• **What you need to do**
Print exactly the lines running from the one that holds "Write the bpy" through the one that holds "return m, nt, nt.nodes['Principled BSDF']", please, and leave the pictures out.
** Start of Data to use **
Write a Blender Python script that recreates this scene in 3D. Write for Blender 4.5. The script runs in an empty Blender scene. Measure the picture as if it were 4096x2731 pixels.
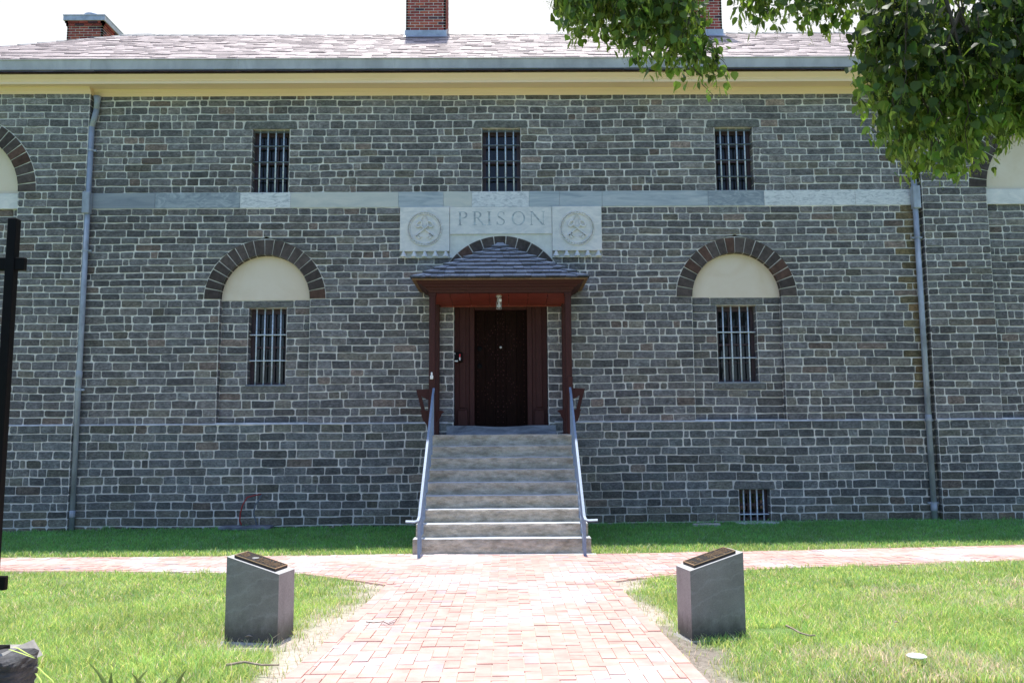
import bpy, math, random
import numpy as np
from mathutils import Vector, Matrix
random.seed(11); np.random.seed(11)
SC = bpy.context.scene
COL = SC.collection
# ------------------------------------------------------------------ camera
EYE = 1.65
PITCH = math.atan(0.1121); ROLL = -0.0068; YAW = -0.007
cam_d = bpy.data.cameras.new('camera'); cam = bpy.data.objects.new('camera', cam_d); COL.objects.link(cam)
Rm = Matrix.Rotation(YAW, 4, 'Z') @ Matrix.Rotation(math.pi/2 + PITCH, 4, 'X') @ Matrix.Rotation(ROLL, 4, 'Z')
cam.matrix_world = Matrix.Translation((0, 0, EYE)) @ Rm
cam_d.sensor_width = 36; cam_d.lens = 36*3306/4096; cam_d.clip_start = .05; cam_d.clip_end = 2000
SC.camera = cam
R3 = Rm.to_3x3(); FP = 3306.0
def ray(xd, yd):                       # survey notes: photo measure (2352 wide) -> direction
    k = 4096/2352
    return R3 @ Vector(((xd*k-2048)/FP, -(yd*k-1365.5)/FP, -1))
def at(xd, yd, Y):                     # point on the vertical plane at distance Y
    d = ray(xd, yd); t = Y/d.y
    return (d.x*t, EYE + d.z*t)
def ax(xd, yd, Y): return at(xd, yd, Y)[0]
def az(xd, yd, Y): return at(xd, yd, Y)[1]
# ------------------------------------------------------------------ ground height
def g(x, y):
    y = np.asarray(y, float); x = np.asarray(x, float)
    yy = np.clip(y, 3, 40)
    return .0045*np.clip(x, -15, 15) + .03*np.maximum(0, 11.3-yy) + .03*np.clip(yy-11.6, 0, 3)
def gf(x, y): return float(g(x, y))
def ground_hit(xd, yd):
    d = ray(xd, yd); t = 5.0
    for _ in range(40):
        z = EYE + d.z*t; e = z - gf(d.x*t, d.y*t); t += e/(-d.z)*.8
    return (d.x*t, d.y*t)
# ------------------------------------------------------------------ noise
class VN:
    def __init__(s, seed): s.t = np.random.RandomState(seed).rand(256, 256)
    def __call__(s, x, y):
        x = np.asarray(x, float); y = np.asarray(y, float)
        xi = np.floor(x).astype(int); yi = np.floor(y).astype(int); fx = x-xi; fy = y-yi
        fx = fx*fx*(3-2*fx); fy = fy*fy*(3-2*fy); t = s.t
        a = t[xi % 256, yi % 256]; b = t[(xi+1) % 256, yi % 256]; c = t[xi % 256, (yi+1) % 256]; d = t[(xi+1) % 256, (yi+1) % 256]
        return (a*(1-fx)+b*fx)*(1-fy)+(c*(1-fx)+d*fx)*fy
def fbm(n, x, y, s): return (n(x*s, y*s)*.5 + n(x*s*2.1+7, y*s*2.1)*.3 + n(x*s*4.7, y*s*4.7+3)*.2)
# ------------------------------------------------------------------ materials
def nodes(m):
    m.use_nodes = True; nt = m.node_tree; return nt, nt.nodes, nt.links
def ramp(nt, fac, stops):
    r = nt.nodes.new('ShaderNodeValToRGB'); e = r.color_ramp.elements
    while len(e) < len(stops): e.new(.5)
    for i, (p, c) in enumerate(stops):
        e[i].position = p; e[i].color = (*c, 1) if len(c) == 3 else c
    nt.links.new(fac, r.inputs[0]); return r.outputs[0]
def noise(nt, scale, detail=6, rough=.6, vec=None, dist=0):
    n = nt.nodes.new('ShaderNodeTexNoise'); n.inputs['Scale'].default_value = scale
    n.inputs['Detail'].default_value = detail; n.inputs['Roughness'].default_value = rough; n.inputs['Distortion'].default_value = dist
    if vec is not None: nt.links.new(vec, n.inputs['Vector'])
    return n.outputs['Fac']
def coords(nt, scale=(1, 1, 1), rot=(0, 0, 0)):
    g_ = nt.nodes.new('ShaderNodeNewGeometry'); mp = nt.nodes.new('ShaderNodeMapping')
    mp.inputs['Scale'].default_value = scale; mp.inputs['Rotation'].default_value = rot
    nt.links.new(g_.outputs['Position'], mp.inputs['Vector']); return mp.outputs[0]
def mixc(nt, kind, fac, a, b):
    m = nt.nodes.new('ShaderNodeMix'); m.data_type = 'RGBA'; m.blend_type = kind
    for k, v in ((0, fac), (6, a), (7, b)):
        if hasattr(v, 'is_linked') or isinstance(v, bpy.types.NodeSocket): nt.links.new(v, m.inputs[k])
        elif k == 0: m.inputs[0].default_value = v
        else: m.inputs[k].default_value = (*v, 1)
    return m.outputs[2]
def bump(nt, h, strength, dist, bsdf):
    b = nt.nodes.new('ShaderNodeBump'); b.inputs['Strength'].default_value = strength; b.inputs['Distance'].default_value = dist
    nt.links.new(h, b.inputs['Height']); nt.links.new(b.outputs[0], bsdf.inputs['Normal'])
def mat(name, color=(.5, .5, .5), rough=.7, metal=0, var=.25, scale=6, stretch=(1, 1, 1), rot=(0, 0, 0), bumps=.3, bdist=.004, bscale=40, attr=False, spec=.5, stops=None, dist=0, extra=None):
    m = bpy.data.materials.new(name); nt, N, L = nodes(m); B = N['Principled BSDF']
    v = coords(nt, stretch, rot)
    f = noise(nt, scale, 7, .62, v, dist)
    if stops: c = ramp(nt, f, stops)
    else:
        lo = tuple(x*(1-var) for x in color); hi = tuple(min(1, x*(1+var)) for x in color)
        c = ramp(nt, f, [(.3, lo), (.7, hi)])
    if attr:
        a = N.new('ShaderNodeAttribute'); a.attribute_name = 'col'
        c = mixc(nt, 'MULTIPLY', 1.0, c, a.outputs['Color'])
    if extra: c = extra(nt, c, v)
    L.new(c, B.inputs['Base Color'])
    B.inputs['Roughness'].default_value = rough; B.inputs['Metallic'].default_value = metal
    B.inputs['Specular IOR Level'].default_value = spec
    if bumps: bump(nt, noise(nt, bscale, 6, .65, v), bumps, bdist, B)
    return m
M = {}
def ex_stone(nt, c, v):
    f2 = noise(nt, 34, 6, .8, coords(nt, (.6, 1, 1.3))); c = mixc(nt, 'MULTIPLY', .7, c, ramp(nt, f2, [(.36, (.30, .31, .32)), (.5, (.9, .9, .9)), (.64, (1.75, 1.75, 1.75))]))
    v2 = coords(nt, (1, 1, 5), (0, .18, 0)); f3 = noise(nt, 5, 8, .75, v2)
    return mixc(nt, 'MIX', ramp(nt, f3, [(.62, (0, 0, 0)), (.78, (.5, .5, .5))]), c, (.40, .39, .36))
M['stone'] = mat('wall_stone', attr=True, rough=.85, stops=[(.3, (.62, .63, .64)), (.5, (1, 1, 1)), (.72, (1.35, 1.33, 1.3))], scale=9, bumps=1.0, bdist=.02, bscale=22, extra=ex_stone, spec=.25)
M['mortar'] = mat('lime_mortar', (.66, .64, .60), .95, var=.28, scale=5, bumps=.6, bdist=.006, bscale=60, spec=.1)
M['brownstone'] = mat('arch_brownstone', attr=True, rough=.9, stops=[(.3, (.6, .6, .6)), (.7, (1.3, 1.3, 1.3))], scale=14, bumps=.8, bdist=.008, bscale=50, spec=.2)
M['plaster'] = mat('cream_plaster', rough=.9, stops=[(.3, (.67, .56, .43)), (.48, (.71, .61, .49)), (.7, (.74, .65, .54))], scale=1.7, dist=.8, bumps=.25, bscale=60, spec=.1)
M['cornice'] = mat('cream_cornice_paint', (.84, .64, .43), .5, var=.05, scale=2.5, stretch=(.3, 1, 1), bumps=.1, bscale=50)
M['lead'] = mat('gutter_lead', (.50, .47, .45), .6, .0, var=.22, scale=2.5, stretch=(1, 1, .5), bumps=.2, dist=.5)
M['leadlight'] = mat('flashing_lead', (.42, .46, .52), .5, .3, var=.25, scale=6, bumps=.3)
M['slate'] = mat('roof_slate', attr=True, rough=.42, stops=[(.3, (.8, .8, .8)), (.7, (1.2, 1.2, 1.2))], scale=7, bumps=.5, bdist=.006, bscale=25, spec=.7)
M['porchslate'] = mat('porch_slate', attr=True, rough=.38, stops=[(.3, (.85, .85, .85)), (.7, (1.15, 1.15, 1.15))], scale=12, stretch=(1, 5, 1), bumps=.3, bdist=.003, bscale=60, spec=.6)
M['brick'] = mat('chimney_brick', attr=True, rough=.9, stops=[(.3, (.7, .7, .7)), (.7, (1.3, 1.3, 1.3))], scale=25, bumps=.5, bscale=80, spec=.2)
M['marblesign'] = mat('carved_marble', rough=.65, scale=4, stops=[(.25, (.53, .54, .54)), (.5, (.67, .66, .65)), (.7, (.78, .75, .72))], stretch=(1, 1, 2.2), dist=1.2, bumps=.3, bdist=.002, bscale=90)
M['marblecarve'] = mat('weathered_carving', rough=.75, scale=18, stops=[(.3, (.34, .37, .38)), (.7, (.60, .62, .60))], bumps=.3, bdist=.002, bscale=90)
M['letter'] = mat('incised_shadow', (.40, .44, .47), .9, var=.5, scale=14, bumps=0)
M['limewash'] = mat('limewash', (.66, .66, .62), .9, var=.14, scale=5, bumps=.3)
M['iron'] = mat('window_iron', (.58, .65, .72), .55, .1, var=.35, scale=40, bumps=.4, bscale=150)
M['irondark'] = mat('dark_iron', (.12, .15, .18), .5, .2, var=.4, scale=30, bumps=.3, bscale=120)
M['sash'] = mat('window_sash_paint', (.05, .028, .036), .5, var=.3, scale=20, bumps=.1)
M['maroon'] = mat('maroon_paint', (.060, .023, .020), .6, spec=.15, var=.18, scale=8, stretch=(6, 6, 1), bumps=.25, bscale=30, bdist=.002)
M['doorwood'] = mat('door_planks', attr=True, rough=.8, spec=.06, stops=[(.3, (.6, .6, .6)), (.7, (1.4, 1.4, 1.4))], scale=10, stretch=(7, 7, .6), bumps=.4, bscale=20, bdist=.003)
M['redceil'] = mat('red_ceiling_boards', (.19, .032, .018), .6, var=.25, scale=5, stretch=(1, 3, 1), bumps=.2)
M['woodraw'] = mat('bare_wood_edge', (.17, .10, .045), .8, var=.4, scale=20, bumps=.3)
M['black'] = mat('black_interior', (.006, .006, .007), .9, var=.3, bumps=0)
M['curtain'] = mat('window_blind', (.10, .085, .04), .9, var=.5, scale=6, stretch=(8, 1, .5), bumps=0)
M['rail'] = mat('galvanised_rail', (.20, .27, .37), .5, .1, var=.15, scale=20, bumps=.2, bscale=90)
M['pipe'] = mat('lead_downpipe', (.33, .37, .43), .5, .1, var=.35, scale=6, stretch=(1, 1, .4), bumps=.3, bscale=40)
M['blackpaint'] = mat('black_fence_paint', (.003, .003, .0035), .6, .0, var=.3, scale=30, bumps=.25, bscale=90, spec=.12)
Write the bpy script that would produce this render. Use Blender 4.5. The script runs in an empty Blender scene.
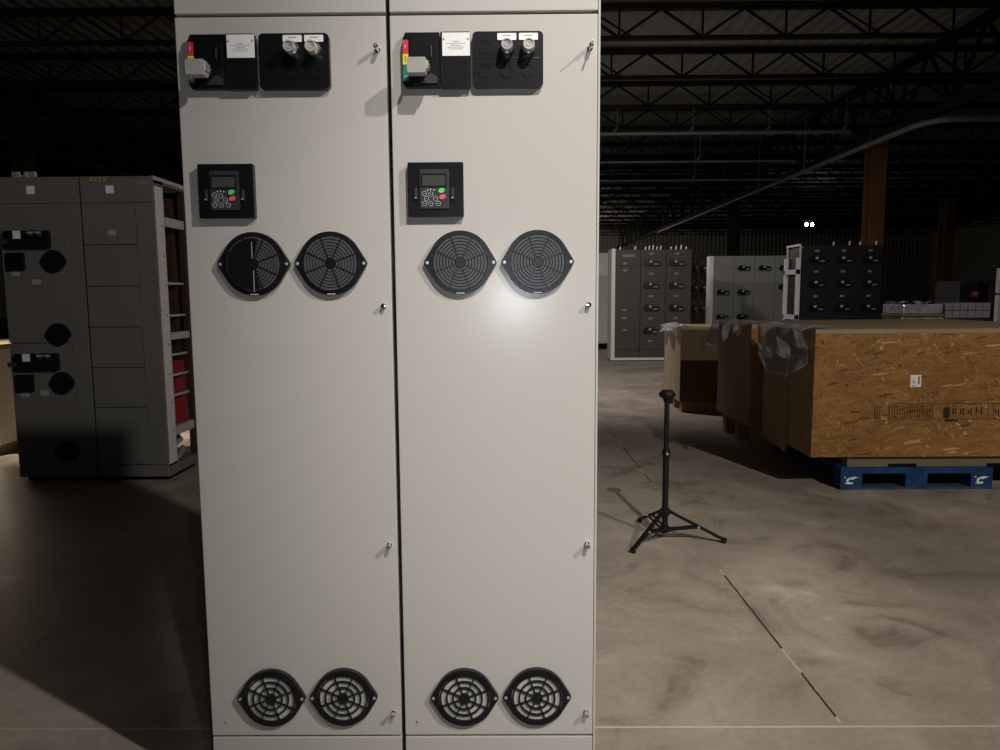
import bpy, bmesh, math, random
from mathutils import Vector, Matrix
random.seed(7)
PI = math.pi
sc = bpy.context.scene
COL = sc.collection

# ------------------------------------------------------------------ materials
def srgb(r, g, b):
    f = lambda c: (c/12.92 if c <= 0.04045 else ((c+0.055)/1.055)**2.4)
    return (f(r/255), f(g/255), f(b/255))

def base_mat(name):
    m = bpy.data.materials.new(name); m.use_nodes = True
    nt = m.node_tree
    return m, nt, nt.nodes['Principled BSDF']

def mat(name, col, rough=0.5, metal=0.0, spec=0.5, noise=0.0, scale=6.0, bump=0.0, bscale=60.0):
    m, nt, b = base_mat(name)
    b.inputs['Roughness'].default_value = rough
    b.inputs['Metallic'].default_value = metal
    b.inputs['Specular IOR Level'].default_value = spec
    tc = nt.nodes.new('ShaderNodeTexCoord')
    n = nt.nodes.new('ShaderNodeTexNoise'); n.inputs['Scale'].default_value = scale; n.inputs['Detail'].default_value = 5
    nt.links.new(tc.outputs['Object'], n.inputs['Vector'])
    r = nt.nodes.new('ShaderNodeValToRGB')
    k = noise
    r.color_ramp.elements[0].position = 0.3; r.color_ramp.elements[1].position = 0.7
    r.color_ramp.elements[0].color = (col[0]*(1-k), col[1]*(1-k), col[2]*(1-k), 1)
    r.color_ramp.elements[1].color = (min(1, col[0]*(1+k)), min(1, col[1]*(1+k)), min(1, col[2]*(1+k)), 1)
    nt.links.new(n.outputs['Fac'], r.inputs['Fac'])
    nt.links.new(r.outputs['Color'], b.inputs['Base Color'])
    if bump:
        n2 = nt.nodes.new('ShaderNodeTexNoise'); n2.inputs['Scale'].default_value = bscale; n2.inputs['Detail'].default_value = 2
        nt.links.new(tc.outputs['Object'], n2.inputs['Vector'])
        bp = nt.nodes.new('ShaderNodeBump'); bp.inputs['Strength'].default_value = bump; bp.inputs['Distance'].default_value = 0.002
        nt.links.new(n2.outputs['Fac'], bp.inputs['Height']); nt.links.new(bp.outputs['Normal'], b.inputs['Normal'])
    return m

def emis(name, col, s):
    m, nt, b = base_mat(name)
    b.inputs['Base Color'].default_value = (*col, 1)
    b.inputs['Emission Color'].default_value = (*col, 1)
    b.inputs['Emission Strength'].default_value = s
    return m

def math_node(nt, op, a, b=None, clamp=False):
    n = nt.nodes.new('ShaderNodeMath'); n.operation = op; n.use_clamp = clamp
    for i, v in enumerate((a, b)):
        if v is None: continue
        if isinstance(v, (int, float)): n.inputs[i].default_value = v
        else: nt.links.new(v, n.inputs[i])
    return n.outputs[0]

def mix_col(nt, fac, a, b):
    n = nt.nodes.new('ShaderNodeMix'); n.data_type = 'RGBA'
    for s, v in ((n.inputs[0], fac), (n.inputs[6], a), (n.inputs[7], b)):
        if isinstance(v, (int, float)): s.default_value = v
        elif isinstance(v, tuple): s.default_value = (*v, 1) if len(v) == 3 else v
        else: nt.links.new(v, s)
    return n.outputs[2]

def noise_node(nt, vec, scale, detail=6, rough=0.6, dist=0.0):
    n = nt.nodes.new('ShaderNodeTexNoise')
    n.inputs['Scale'].default_value = scale; n.inputs['Detail'].default_value = detail
    n.inputs['Roughness'].default_value = rough; n.inputs['Distortion'].default_value = dist
    nt.links.new(vec, n.inputs['Vector'])
    return n.outputs['Fac']

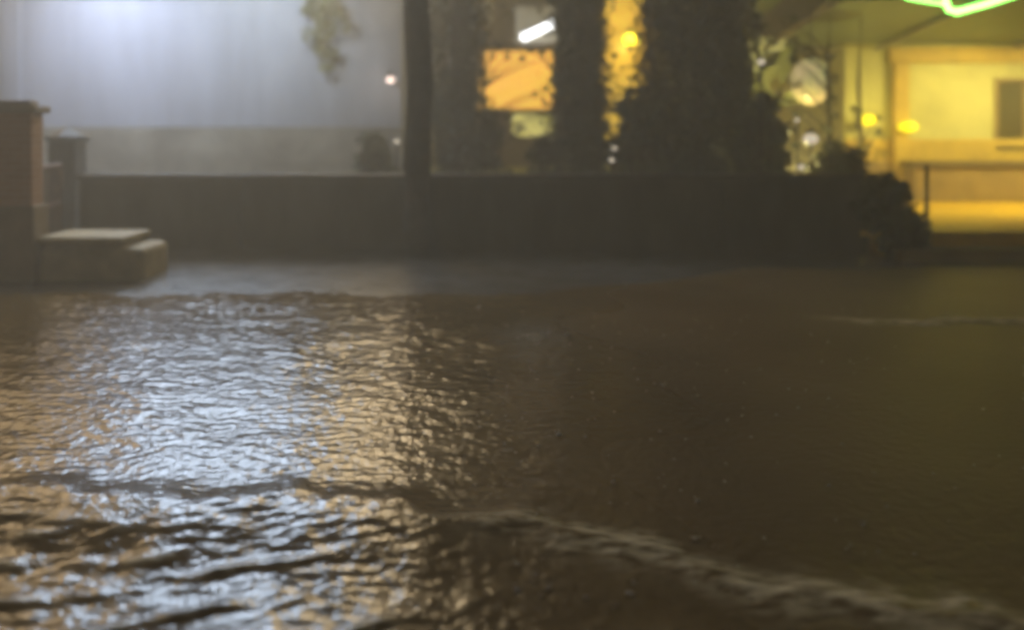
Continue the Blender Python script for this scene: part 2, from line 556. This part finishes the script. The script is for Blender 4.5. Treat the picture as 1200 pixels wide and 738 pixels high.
# pillar, gate leaf, ledge, dark post at the left edge
xl = P(-24, 0, 9.7).x; xr = P(37, 0, 9.7).x
t = thing('brick_pillar', 'brown brick gate pillar with a sandstone cap at the left edge of the street', 'pillar', ((xl + xr) / 2, 9.9, 0))
MB().box(xl, xr, 9.7, 9.94, -.1, 1.86).build('shaft', M['brick'], t, .006)
MB().box(xl - .04, xr + .04, 9.66, 9.98, -.1, .85).build('base', M['cap'], t, .01)
MB().box(xl - .06, xr + .06, 9.64, 10.0, 1.862, 1.94).box(xl + .03, xr - .03, 9.73, 9.91, 1.938, 2.0).build('cap', M['cap'], t, .015)

gx0, gx1 = P(40, 0, 10.4).x, P(64, 0, 11.6).x
t = thing('iron_gate', 'narrow rusty brown iron gate between the brick pillar and the dark post', 'gate', (gx0, 10.4, .1))
f = MB()
A, B = Vector((gx0, 10.3, .12)), Vector((gx1 + .02, 11.7, .12))
for k in range(9):
    p = A.lerp(B, k / 8)
    f.tube(p, p + Vector((0, 0, 1.1)), .018 if k % 8 else .035, seg=8)
f.build('bar', M['rust'], t)
f = MB()
for z in (.1, .6, 1.1):
    f.tube(A + Vector((0, 0, z)), B + Vector((0, 0, z)), .022, seg=8)
f.build('rail', M['rust'], t)

x = P(78, 0, 12.3).x
t = thing('gate_post', 'dark blue grey square post with a pyramid cap at the end of the low wall', 'post', (x, 12.3, 0))
MB().box(x - .18, x + .18, 12.15, 12.5, -.3, 1.52).build('shaft', M['darkblue'], t, .01)
MB().box(x - .21, x + .21, 12.12, 12.53, 1.522, 1.58).tube((x, 12.325, 1.58), (x, 12.325, 1.70), .27, .03, 4).build('cap', M['darkblue'], t)

lx0, lx1 = P(40, 0, 9.7).x, P(166, 0, 9.7).x
t = thing('stone_ledge', 'low olive stone ledge with a lighter slab on top, right of the brick pillar', 'ledge', ((lx0 + lx1) / 2, 10, 0))
MB().box(lx0, lx1, 9.75, 10.5, -.1, .38).build('base', M['ledge'], t, .07)
MB().box(lx0 + .02, lx1 - .28, 9.80, 10.45, .382, .43).box(lx0 - .02, lx1 - .22, 9.72, 10.5, .43, .50).build('slab', M['ledge'], t, .03)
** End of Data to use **
• **Solution for this problem**
Write the bpy script that would produce this render. Use Blender 4.5. The script runs in an empty Blender scene.
import bpy, bmesh, math, random
from mathutils import Vector, Matrix
random.seed(7)
PI = math.pi
sc = bpy.context.scene
COL = sc.collection

# ------------------------------------------------------------------ materials
def srgb(r, g, b):
    f = lambda c: (c/12.92 if c <= 0.04045 else ((c+0.055)/1.055)**2.4)
    return (f(r/255), f(g/255), f(b/255))

def base_mat(name):
    m = bpy.data.materials.new(name); m.use_nodes = True
    nt = m.node_tree
    return m, nt, nt.nodes['Principled BSDF']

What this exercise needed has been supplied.